Der Stein des Anstoßes

■ Bei der Fußball-Eintracht aus Frankfurt wird wieder einmal der falsche Esel geprügelt PRESS-SCHLAG

Einer der profiliertesten Fußballspieler der Republik hat — ein Novum in der DFB-Vereinsgeschichte — eine arbeitsrechtlich wirksame Abmahnung erhalten: Torwart Ulrich („Uli“) Stein von der Frankfurter Eintracht darf zukünftig den mental übergeschnappten Andreas („Andi“) Möller nicht mehr verbal in die Anstandsschranken verweisen.

Und der flotte Ex-Hamburger, der vor Jahren einen Bayern per Faustschlag von den Beinen holte und dafür vom HSV geschaßt wurde, darf auch Trainer Jörg Berger nicht mehr empfehlen, eben diesen an Ominpotenzphantasien leidenden Andreas Möller doch bitte schön auf die Tribüne zu verbannen, denn „der Trainer bin ich“ (Berger).

Das sieht auch das Präsidium so, das dem verkrampfen Jungsternchen Möller die Stange hält — schließlich ist der Ex-Dortmunder ein paar Jährchen jünger als Stein und hat ein paar Milliönchen mehr gekostet. Stein soll die Klappe halten, Bein das Spiel machen und Möller, der Gerüchten zufolge vor jedem Einsatz gewickelt werden muß, den sensiblen Superstar spielen dürfen, vor dem alle anderen auf dem Bauch zu liegen haben. Protektion ist schließlich alles im Profi-Fußball. Eintracht Frankfurt — von der Spitzenmannschaft mit den begnadeten Fußballern zur Jammertruppe mit Streithähnen.

Wenn jetzt „Uli“ Stein, den die Eintracht-Fans aus der Westkurve abgöttisch lieben, und der den Mainischen schon manchen Sieg rettete, den Möller, Bein und Gründel im Mittelfeld zu verstolpern drohten, dafür büßen soll, daß der mit gespaltener Zunge daherplappernde Möller eine der besten Bundesliga-Mannschaften aller Zeiten in tiefe Depressionen gestürzt hat, so stellt das den „Spielverlauf“ auf den Kopf.

Denn bevor Andreas Möller an den Main kam, spielte die Eintracht mit ihrer glänzenden Mittelfeldachse Bein — Gründel — Falkenmeyer und mit ihrem wunderbaren Libero Binz nämlich wie aus einem Guß. Und der Afrikaner Yeboah und sein Anhang brachten zu Saisonbeginn zusätzlich Begeisterung und Farbe ins Spiel und auf die Ränge.

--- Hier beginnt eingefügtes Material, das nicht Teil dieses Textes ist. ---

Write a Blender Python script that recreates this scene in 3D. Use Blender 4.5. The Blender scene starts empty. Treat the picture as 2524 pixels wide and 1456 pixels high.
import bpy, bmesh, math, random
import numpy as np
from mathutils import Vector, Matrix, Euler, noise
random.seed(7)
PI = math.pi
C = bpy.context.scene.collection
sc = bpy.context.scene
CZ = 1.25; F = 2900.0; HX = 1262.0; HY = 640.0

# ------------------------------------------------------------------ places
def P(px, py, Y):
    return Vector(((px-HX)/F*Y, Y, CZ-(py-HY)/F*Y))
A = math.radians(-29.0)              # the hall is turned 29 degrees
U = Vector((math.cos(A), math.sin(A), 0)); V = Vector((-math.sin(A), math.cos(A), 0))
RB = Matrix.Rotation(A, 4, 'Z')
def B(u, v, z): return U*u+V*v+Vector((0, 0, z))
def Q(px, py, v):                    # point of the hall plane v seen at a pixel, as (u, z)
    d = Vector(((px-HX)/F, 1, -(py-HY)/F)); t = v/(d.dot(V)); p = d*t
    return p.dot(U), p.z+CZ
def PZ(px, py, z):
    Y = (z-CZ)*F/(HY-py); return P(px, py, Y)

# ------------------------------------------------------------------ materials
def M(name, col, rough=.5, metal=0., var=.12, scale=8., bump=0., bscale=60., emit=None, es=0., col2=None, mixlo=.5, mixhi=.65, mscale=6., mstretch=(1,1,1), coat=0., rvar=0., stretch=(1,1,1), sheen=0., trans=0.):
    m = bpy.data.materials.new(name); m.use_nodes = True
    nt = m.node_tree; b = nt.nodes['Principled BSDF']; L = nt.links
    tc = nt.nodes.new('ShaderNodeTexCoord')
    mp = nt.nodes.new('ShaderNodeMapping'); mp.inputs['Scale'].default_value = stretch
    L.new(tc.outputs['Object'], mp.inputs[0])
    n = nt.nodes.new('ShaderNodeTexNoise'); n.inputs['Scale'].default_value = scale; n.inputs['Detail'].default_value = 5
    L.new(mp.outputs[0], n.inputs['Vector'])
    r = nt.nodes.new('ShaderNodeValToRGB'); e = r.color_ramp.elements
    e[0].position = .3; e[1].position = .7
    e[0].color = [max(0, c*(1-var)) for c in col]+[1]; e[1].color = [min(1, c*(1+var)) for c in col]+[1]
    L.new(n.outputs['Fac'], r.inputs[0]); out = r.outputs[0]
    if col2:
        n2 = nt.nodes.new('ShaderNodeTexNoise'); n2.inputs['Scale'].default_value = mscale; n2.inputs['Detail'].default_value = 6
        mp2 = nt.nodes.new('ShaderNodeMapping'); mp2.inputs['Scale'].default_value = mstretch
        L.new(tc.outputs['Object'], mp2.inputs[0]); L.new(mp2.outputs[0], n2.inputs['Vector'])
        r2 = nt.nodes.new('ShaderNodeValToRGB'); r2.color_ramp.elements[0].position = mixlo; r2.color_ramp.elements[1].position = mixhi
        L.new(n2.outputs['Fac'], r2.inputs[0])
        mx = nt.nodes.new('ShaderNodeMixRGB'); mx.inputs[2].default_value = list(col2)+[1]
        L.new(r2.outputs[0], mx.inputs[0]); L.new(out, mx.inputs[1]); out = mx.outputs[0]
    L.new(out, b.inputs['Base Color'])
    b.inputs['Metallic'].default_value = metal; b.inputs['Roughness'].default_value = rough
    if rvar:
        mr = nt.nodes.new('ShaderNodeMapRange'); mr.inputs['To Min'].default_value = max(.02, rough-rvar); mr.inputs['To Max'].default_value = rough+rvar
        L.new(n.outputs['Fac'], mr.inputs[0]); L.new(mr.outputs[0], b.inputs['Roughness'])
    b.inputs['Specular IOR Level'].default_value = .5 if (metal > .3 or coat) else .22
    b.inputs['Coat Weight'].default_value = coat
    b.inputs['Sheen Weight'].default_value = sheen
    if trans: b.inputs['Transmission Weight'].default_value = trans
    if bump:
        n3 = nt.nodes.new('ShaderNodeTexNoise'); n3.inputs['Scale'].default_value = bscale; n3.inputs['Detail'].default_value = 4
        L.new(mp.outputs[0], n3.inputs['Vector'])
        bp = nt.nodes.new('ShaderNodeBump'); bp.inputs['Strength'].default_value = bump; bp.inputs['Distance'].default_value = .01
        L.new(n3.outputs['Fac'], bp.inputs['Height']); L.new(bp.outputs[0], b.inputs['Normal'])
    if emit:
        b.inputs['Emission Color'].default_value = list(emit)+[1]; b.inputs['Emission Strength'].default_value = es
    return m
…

Doch dann kam Möller und erwartete, daß sich diese Traum-Elf mit den gestandenen Spielern Bein und Stein ihm unterordnen würde, denn der mit den Vorschußlorbeeren eines „begnadeten Fußballers“ (Neu-Bundestrainer Berti Vogts) angereiste Möller wurde schon in Dortmund von Starallüren geplagt.

Andi“ Möller war ein Hätschelkind der Medien — und ist das beste Beispiel dafür, wie auch ein überdurchschnittlicher Fußballer mit charakterlichen Schwächen und einem wohlkalkulierten Drang zum großen Geld nie eine sogenannte Spielerpersönlichkeit werden kann. Wirklich bedauerlich, daß es Möller in der letzten Saison nicht geschafft hat, einen Vertrag mit einem italienischen Club abzuschließen. Die Einträcht wäre ihn los gewesen und hätte die Chance gehabt, in dieser Saison tatsächlich Meister zu werden.

So wird sich die Truppe ins gesicherte Mittelfeld der Liga spielen, Uwe Bein wird weiter nach Italien schielen und der hitzköpfige „Uli“ Stein vielleicht demnächst beim Arbeitsamt auf der Matte stehen. Berger hat nach der 1:4-Heimniederlage gegen die Bayern zumindest „die Peitsche“ angekündigt.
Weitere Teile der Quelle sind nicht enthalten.